The task: Every record here needs to be written out again exactly.

Records for processing:
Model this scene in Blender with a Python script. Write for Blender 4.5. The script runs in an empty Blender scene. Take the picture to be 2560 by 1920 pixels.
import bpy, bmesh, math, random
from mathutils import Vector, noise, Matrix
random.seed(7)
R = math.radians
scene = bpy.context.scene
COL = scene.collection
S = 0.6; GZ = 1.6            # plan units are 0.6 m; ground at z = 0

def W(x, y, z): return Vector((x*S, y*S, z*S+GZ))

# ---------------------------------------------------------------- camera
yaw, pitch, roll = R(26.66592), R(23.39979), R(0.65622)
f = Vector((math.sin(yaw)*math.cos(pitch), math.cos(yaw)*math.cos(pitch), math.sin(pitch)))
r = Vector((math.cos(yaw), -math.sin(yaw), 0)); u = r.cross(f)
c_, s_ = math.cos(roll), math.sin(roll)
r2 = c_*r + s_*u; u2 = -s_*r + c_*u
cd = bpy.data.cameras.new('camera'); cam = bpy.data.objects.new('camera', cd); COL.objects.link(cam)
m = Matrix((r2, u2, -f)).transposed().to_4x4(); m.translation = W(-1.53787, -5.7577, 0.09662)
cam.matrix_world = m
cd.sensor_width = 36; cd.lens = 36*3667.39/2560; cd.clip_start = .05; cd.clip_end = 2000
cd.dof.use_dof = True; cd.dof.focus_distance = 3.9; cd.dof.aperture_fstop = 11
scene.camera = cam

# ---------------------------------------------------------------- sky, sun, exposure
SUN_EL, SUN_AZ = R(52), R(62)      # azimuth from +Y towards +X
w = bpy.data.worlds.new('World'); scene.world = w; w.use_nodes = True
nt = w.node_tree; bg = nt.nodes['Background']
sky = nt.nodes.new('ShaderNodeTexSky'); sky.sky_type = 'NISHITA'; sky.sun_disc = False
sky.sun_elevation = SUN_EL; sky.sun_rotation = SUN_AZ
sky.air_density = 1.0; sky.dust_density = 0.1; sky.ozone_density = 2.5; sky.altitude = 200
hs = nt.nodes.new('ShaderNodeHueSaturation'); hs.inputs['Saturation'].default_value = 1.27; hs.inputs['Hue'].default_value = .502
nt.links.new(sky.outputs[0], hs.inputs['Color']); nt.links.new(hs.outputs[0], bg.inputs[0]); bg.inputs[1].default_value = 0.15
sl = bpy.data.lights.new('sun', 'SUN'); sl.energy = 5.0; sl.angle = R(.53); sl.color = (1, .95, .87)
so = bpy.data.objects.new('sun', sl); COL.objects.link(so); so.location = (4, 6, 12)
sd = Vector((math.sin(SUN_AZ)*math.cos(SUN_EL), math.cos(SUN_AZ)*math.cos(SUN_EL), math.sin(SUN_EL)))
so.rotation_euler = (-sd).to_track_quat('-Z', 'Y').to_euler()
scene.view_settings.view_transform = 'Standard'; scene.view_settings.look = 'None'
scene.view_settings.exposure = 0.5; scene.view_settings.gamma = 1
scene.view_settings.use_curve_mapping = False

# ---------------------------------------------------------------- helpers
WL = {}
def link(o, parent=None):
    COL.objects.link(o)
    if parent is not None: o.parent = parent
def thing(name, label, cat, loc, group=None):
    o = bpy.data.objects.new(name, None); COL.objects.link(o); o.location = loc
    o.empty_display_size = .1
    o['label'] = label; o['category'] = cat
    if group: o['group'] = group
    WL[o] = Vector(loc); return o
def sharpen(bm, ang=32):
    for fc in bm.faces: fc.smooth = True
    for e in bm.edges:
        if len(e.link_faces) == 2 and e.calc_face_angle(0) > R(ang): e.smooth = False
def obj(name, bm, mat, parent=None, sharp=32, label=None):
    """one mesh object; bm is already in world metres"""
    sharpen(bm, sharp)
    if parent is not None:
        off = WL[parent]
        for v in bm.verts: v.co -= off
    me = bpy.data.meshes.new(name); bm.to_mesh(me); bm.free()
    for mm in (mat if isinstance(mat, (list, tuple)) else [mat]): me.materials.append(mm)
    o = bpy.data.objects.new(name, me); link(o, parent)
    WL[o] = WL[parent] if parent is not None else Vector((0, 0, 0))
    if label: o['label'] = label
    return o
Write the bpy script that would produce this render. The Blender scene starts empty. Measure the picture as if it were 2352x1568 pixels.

Problem solution:
Model this scene in Blender with a Python script. Write for Blender 4.5. The script runs in an empty Blender scene. Take the picture to be 2560 by 1920 pixels.
import bpy, bmesh, math, random
from mathutils import Vector, noise, Matrix
random.seed(7)
R = math.radians
scene = bpy.context.scene
COL = scene.collection
S = 0.6; GZ = 1.6            # plan units are 0.6 m; ground at z = 0

def W(x, y, z): return Vector((x*S, y*S, z*S+GZ))

# ---------------------------------------------------------------- camera
yaw, pitch, roll = R(26.66592), R(23.39979), R(0.65622)
f = Vector((math.sin(yaw)*math.cos(pitch), math.cos(yaw)*math.cos(pitch), math.sin(pitch)))
r = Vector((math.cos(yaw), -math.sin(yaw), 0)); u = r.cross(f)
c_, s_ = math.cos(roll), math.sin(roll)
r2 = c_*r + s_*u; u2 = -s_*r + c_*u
cd = bpy.data.cameras.new('camera'); cam = bpy.data.objects.new('camera', cd); COL.objects.link(cam)
m = Matrix((r2, u2, -f)).transposed().to_4x4(); m.translation = W(-1.53787, -5.7577, 0.09662)
cam.matrix_world = m
cd.sensor_width = 36; cd.lens = 36*3667.39/2560; cd.clip_start = .05; cd.clip_end = 2000
cd.dof.use_dof = True; cd.dof.focus_distance = 3.9; cd.dof.aperture_fstop = 11
scene.camera = cam

# ---------------------------------------------------------------- sky, sun, exposure
SUN_EL, SUN_AZ = R(52), R(62)      # azimuth from +Y towards +X
w = bpy.data.worlds.new('World'); scene.world = w; w.use_nodes = True
nt = w.node_tree; bg = nt.nodes['Background']
sky = nt.nodes.new('ShaderNodeTexSky'); sky.sky_type = 'NISHITA'; sky.sun_disc = False
sky.sun_elevation = SUN_EL; sky.sun_rotation = SUN_AZ
sky.air_density = 1.0; sky.dust_density = 0.1; sky.ozone_density = 2.5; sky.altitude = 200
hs = nt.nodes.new('ShaderNodeHueSaturation'); hs.inputs['Saturation'].default_value = 1.27; hs.inputs['Hue'].default_value = .502
nt.links.new(sky.outputs[0], hs.inputs['Color']); nt.links.new(hs.outputs[0], bg.inputs[0]); bg.inputs[1].default_value = 0.15
sl = bpy.data.lights.new('sun', 'SUN'); sl.energy = 5.0; sl.angle = R(.53); sl.color = (1, .95, .87)
so = bpy.data.objects.new('sun', sl); COL.objects.link(so); so.location = (4, 6, 12)
sd = Vector((math.sin(SUN_AZ)*math.cos(SUN_EL), math.cos(SUN_AZ)*math.cos(SUN_EL), math.sin(SUN_EL)))
so.rotation_euler = (-sd).to_track_quat('-Z', 'Y').to_euler()
scene.view_settings.view_transform = 'Standard'; scene.view_settings.look = 'None'
scene.view_settings.exposure = 0.5; scene.view_settings.gamma = 1
scene.view_settings.use_curve_mapping = False

# ---------------------------------------------------------------- helpers
WL = {}
def link(o, parent=None):
    COL.objects.link(o)
    if parent is not None: o.parent = parent
def thing(name, label, cat, loc, group=None):
    o = bpy.data.objects.new(name, None); COL.objects.link(o); o.location = loc
    o.empty_display_size = .1
    o['label'] = label; o['category'] = cat
    if group: o['group'] = group
    WL[o] = Vector(loc); return o
def sharpen(bm, ang=32):
    for fc in bm.faces: fc.smooth = True
    for e in bm.edges:
        if len(e.link_faces) == 2 and e.calc_face_angle(0) > R(ang): e.smooth = False
def obj(name, bm, mat, parent=None, sharp=32, label=None):
    """one mesh object; bm is already in world metres"""
    sharpen(bm, sharp)
    if parent is not None:
        off = WL[parent]
        for v in bm.verts: v.co -= off
    me = bpy.data.meshes.new(name); bm.to_mesh(me); bm.free()
    for mm in (mat if isinstance(mat, (list, tuple)) else [mat]): me.materials.append(mm)
    o = bpy.data.objects.new(name, me); link(o, parent)
    WL[o] = WL[parent] if parent is not None else Vector((0, 0, 0))
    if label: o['label'] = label
    return o
Write the bpy script that would produce this render. The Blender scene starts empty. Measure the picture as if it were 2352x1568 pixels.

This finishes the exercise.